The forest products industry has a long and proud heritage in Maine and remains a significant economic driver in the state’s economy. In 2016, the total economic impact of the forest products industry is still estimated at $8.5 billion and 33,538 total jobs. At the same time, rapid marketplace changes have led to the recent closure of six pulp and paper mills, two biomass electric facilities, and related declines in forest manufacturing and harvesting.
“A dedicated and diverse group of Mainers has spent months working together to understand where Maine’s forest economy has been, where it is today, and what needs to be done to strengthen and diversify our valued forest products industry,” said Patrick Strauch, Executive Director of the Maine Forest Products Council and co-chair of the working group. “We’re pleased with the results of that collaboration and feel that accomplishing these nine priorities over the next three years will help to sustain and transform the forest economy.”
Currently, the coalition is in the process of identifying resources and creating plans for completion of all nine priorities:
A.    Conduct a global market assessment to assess future demand for Maine wood products.
B.     Conduct a statewide wood supply analysis to attract new markets.
C.     Conduct a transportation analysis to determine where infrastructure improvements are necessary to increase efficiencies and lower costs for the forest products value chain.
D.    Support and grow markets for low‐value, underutilized wood and support biomass energy wood opportunities with: Combined Heat and Power (CHP) biomass plants, micro‐grids, and modern thermal systems.
E.     Invest in the research, development, and commercialization of emerging wood technologies - such as forest bioproducts - as an opportunity for the utilization of
low value fiber.
F.      Support small landowners who want to grow and harvest more wood.
G.    Invest in logger and forest products workforce development.
H.    Redevelop and reutilize or repurpose Maine’s closed mill industrial sites.
I.       Diversify and strengthen Maine’s rural economy:
•         support small businesses,
•         invest in community infrastructure,
•         expand broadband, and
•         support rural tourism development.
The group has already begun working to advance the priorities and searching for funding opportunities to build the plan, according to Yellow Light Breen, President and CEO of the Maine Development Foundation and co-chair of the working group. “We are excited to take the next crucial steps to position Maine as an innovator and leader in the global wood market, and in the process create new jobs and revive our rural communities,” said Breen.

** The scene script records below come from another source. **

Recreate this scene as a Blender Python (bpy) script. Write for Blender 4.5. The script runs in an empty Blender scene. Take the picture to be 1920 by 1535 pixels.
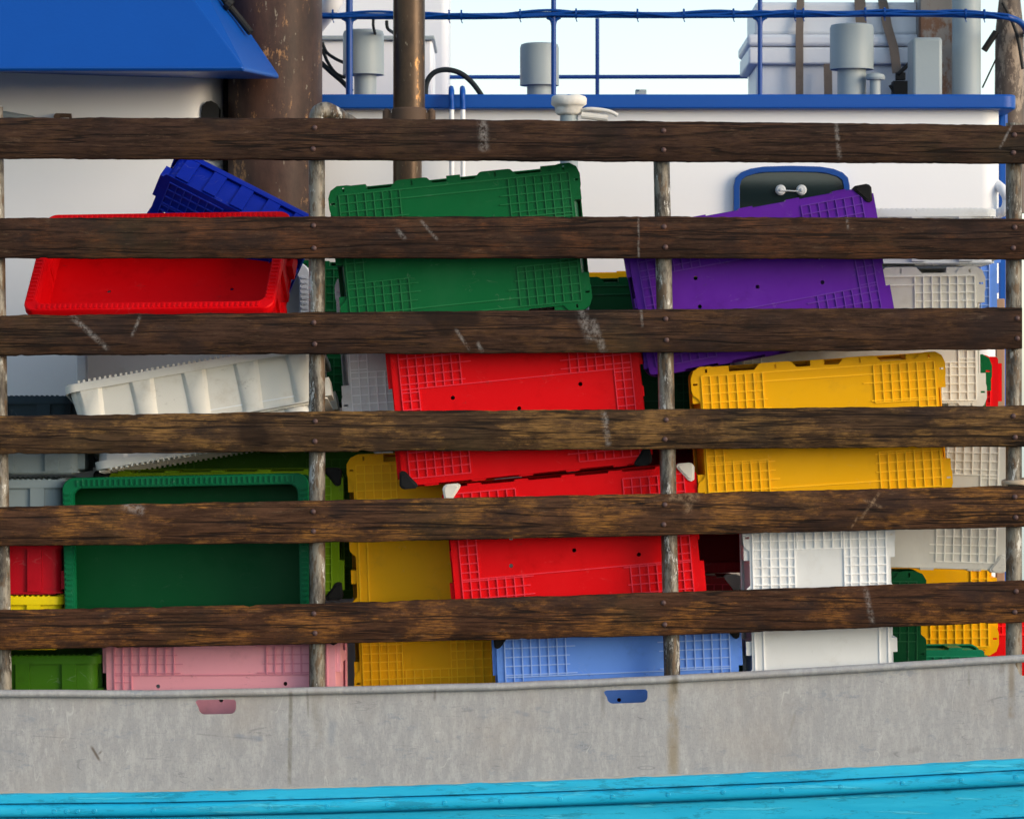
import bpy, bmesh, math, random
from mathutils import Vector, Matrix, noise
from mathutils.geometry import tessellate_polygon
random.seed(7)
S = bpy.context.scene
COL = S.collection
R = math.radians
CD = 12.0                      # camera to the fence, metres
PXM = 600.0                    # photograph pixels per metre at the fence

def sc(Y): return (CD + Y) / CD / PXM
def P(px, py, Y=0.0):
    s = sc(Y)
    return Vector(((px - 960) * s, Y, (767.5 - py) * s))

# ------------------------------------------------------------------ nodes
class NT:
    def __init__(s, name):
        s.m = bpy.data.materials.new(name); s.m.use_nodes = True
        s.t = s.m.node_tree; s.n = s.t.nodes; s.l = s.t.links
        s.b = s.n['Principled BSDF']
        s.geo = s.n.new('ShaderNodeNewGeometry'); s.tc = s.n.new('ShaderNodeTexCoord')
        s.pos = s.geo.outputs['Position']; s.obj = s.tc.outputs['Object']
    def put(s, sock, v):
        if isinstance(v, bpy.types.NodeSocket): s.l.new(v, sock)
        else:
            if hasattr(sock.default_value, '__len__') and len(v) == 3 and len(sock.default_value) == 4: v = (*v, 1)
            sock.default_value = v
    def math(s, op, a, b=0.0, c=None, clamp=False):
        n = s.n.new('ShaderNodeMath'); n.operation = op; n.use_clamp = clamp
        s.put(n.inputs[0], a); s.put(n.inputs[1], b)
        if c is not None: s.put(n.inputs[2], c)
        return n.outputs[0]
    def noise(s, scale, vec=None, stretch=(1, 1, 1), detail=4, rough=.6, off=(0, 0, 0), dist=0):
        mp = s.n.new('ShaderNodeMapping'); s.l.new(vec or s.obj, mp.inputs[0])
        mp.inputs['Scale'].default_value = stretch; mp.inputs['Location'].default_value = off
        n = s.n.new('ShaderNodeTexNoise'); s.l.new(mp.outputs[0], n.inputs['Vector'])
        n.inputs['Scale'].default_value = scale; n.inputs['Detail'].default_value = detail
        n.inputs['Roughness'].default_value = rough; n.inputs['Distortion'].default_value = dist
        return n.outputs['Fac']
    def step(s, v, a, b):          # smooth ramp 0..1 as v goes a..b
        n = s.n.new('ShaderNodeMapRange'); n.interpolation_type = 'SMOOTHSTEP'
        s.put(n.inputs['Value'], v); n.inputs['From Min'].default_value = a; n.inputs['From Max'].default_value = b
        return n.outputs['Result']
    def mix(s, f, a, b, mode='MIX'):
        n = s.n.new('ShaderNodeMix'); n.data_type = 'RGBA'; n.blend_type = mode
        s.put(n.inputs[0], f); s.put(n.inputs[6], a); s.put(n.inputs[7], b)
        return n.outputs[2]
    def bump(s, h, strength=.3, dist=.002):
        n = s.n.new('ShaderNodeBump'); n.inputs['Strength'].default_value = strength; n.inputs['Distance'].default_value = dist
        s.l.new(h, n.inputs['Height']); s.l.new(n.outputs[0], s.b.inputs['Normal'])
    def xz(s):
        n = s.n.new('ShaderNodeSeparateXYZ'); s.l.new(s.pos, n.inputs[0]); return n.outputs[0], n.outputs[2]
    def seg(s, p0, p1, w, soft=.6):  # scratch or drip along a segment, in metres on the board face
        if not hasattr(s, '_xz'): s._xz = s.xz()
        X, Z = s._xz
        a, b = P(*p0), P(*p1); d = b - a; L = d.length; ux, uz = d.x / L, d.z / L
        rx = s.math('SUBTRACT', X, a.x); rz = s.math('SUBTRACT', Z, a.z)
        t = s.math('ADD', s.math('MULTIPLY', rx, ux), s.math('MULTIPLY', rz, uz))
        n_ = s.math('ABSOLUTE', s.math('SUBTRACT', s.math('MULTIPLY', rx, -uz), s.math('MULTIPLY', rz, -ux)))
        m1 = s.step(n_, w / PXM, w * (1 - soft) / PXM)
        m2 = s.math('MULTIPLY', s.step(t, -.008, .01), s.step(t, L + .008, L - .01))
        return s.math('MULTIPLY', m1, m2)
    def out(s, col, rough=.5, metal=0, spec=.5):
        s.put(s.b.inputs['Base Color'], col); s.put(s.b.inputs['Roughness'], rough)
        s.b.inputs['Metallic'].default_value = metal; s.b.inputs['Specular IOR Level'].default_value = spec
        return s.m

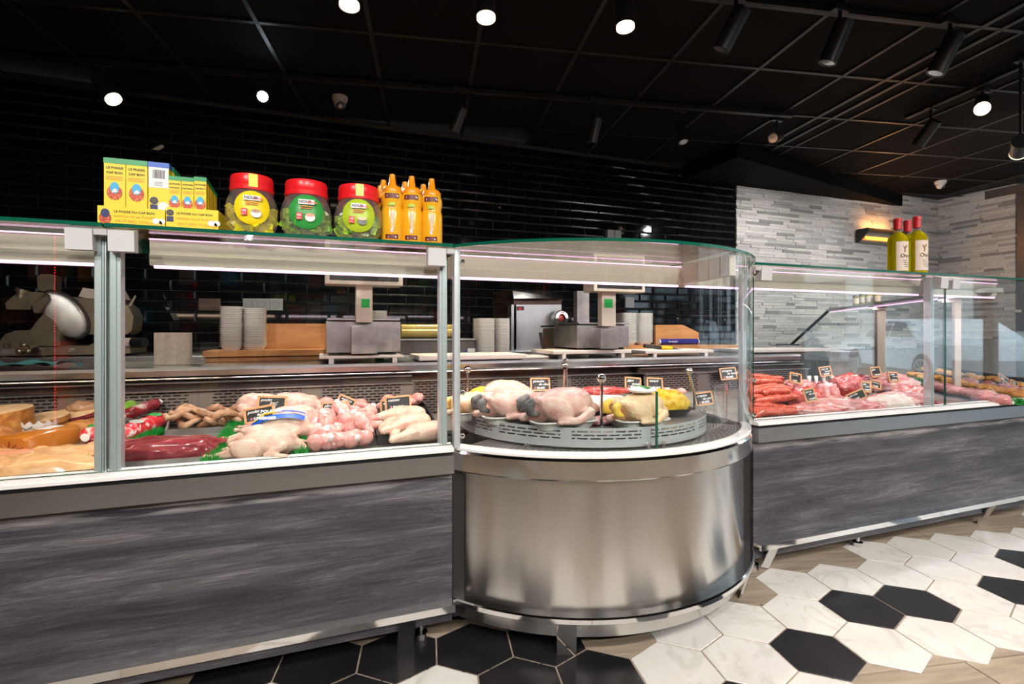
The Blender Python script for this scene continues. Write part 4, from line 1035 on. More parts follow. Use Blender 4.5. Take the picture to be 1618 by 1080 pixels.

Breen noted that the Maine Development Foundation has brought its trusted research and ability to convene diverse leaders to the project to help coordinate the work.
The coalition’s work also included hosting a three-day visit to Maine last summer by a federal Economic Development Assessment Team (EDAT). Breen and Strauch indicated they expect any federal report to incorporate and respond to the coalition’s nine priorities, and to begin to identify resources both immediate and long term to move the work forward. Industry and state resources will also be critical to success.
The Maine Forest Economy Growth Initiative members are:
Patrick Strauch, Maine Forest Products Council, Co-Chair
Yellow Light Breen, Maine Development Foundation, Co-Chair
Donna Cassese, Maine Pulp & Paper Association / SAPPI Fine Papers
Tom Doak, Small Woodland Owners Association of Maine
Dana Doran, Professional Logging Contractors (PLC) of Maine
Steve Schley, Pingree Associates
Charlotte Mace, Biobased Maine
Stephen Shaler, University of Maine
Jake Ward, University of Maine
Peggy Daigle, Consultant
Andy Hamilton, Eaton Peabody Attorneys at Law
Charlie Spies, CEI Capital Management
About the Maine Forest Economy Growth Initiative: Formed in 2016, The Maine Forest Economy Growth Initiative is a collaborative effort by forest product industry and community stakeholders to reinvigorate Mane’s forest economy and ensure that Maine’s rural communities prosper. The forest products industry has a long and proud heritage in Maine, and remains a significant economic driver in the state’s economy. At the same time, rapid marketplace changes have led to the closure of six pulp and paper mills in recent years, with profound impacts on Maine’s rural communities.  As global markets shift, new ideas and strategies are needed to keep Maine’s forest economy strong and ensure the state’s rural communities prosper. The Maine Forest Economy Growth Initiative is supported by the Maine Development Foundation, through a grant from the U.S. Economic Development Administration.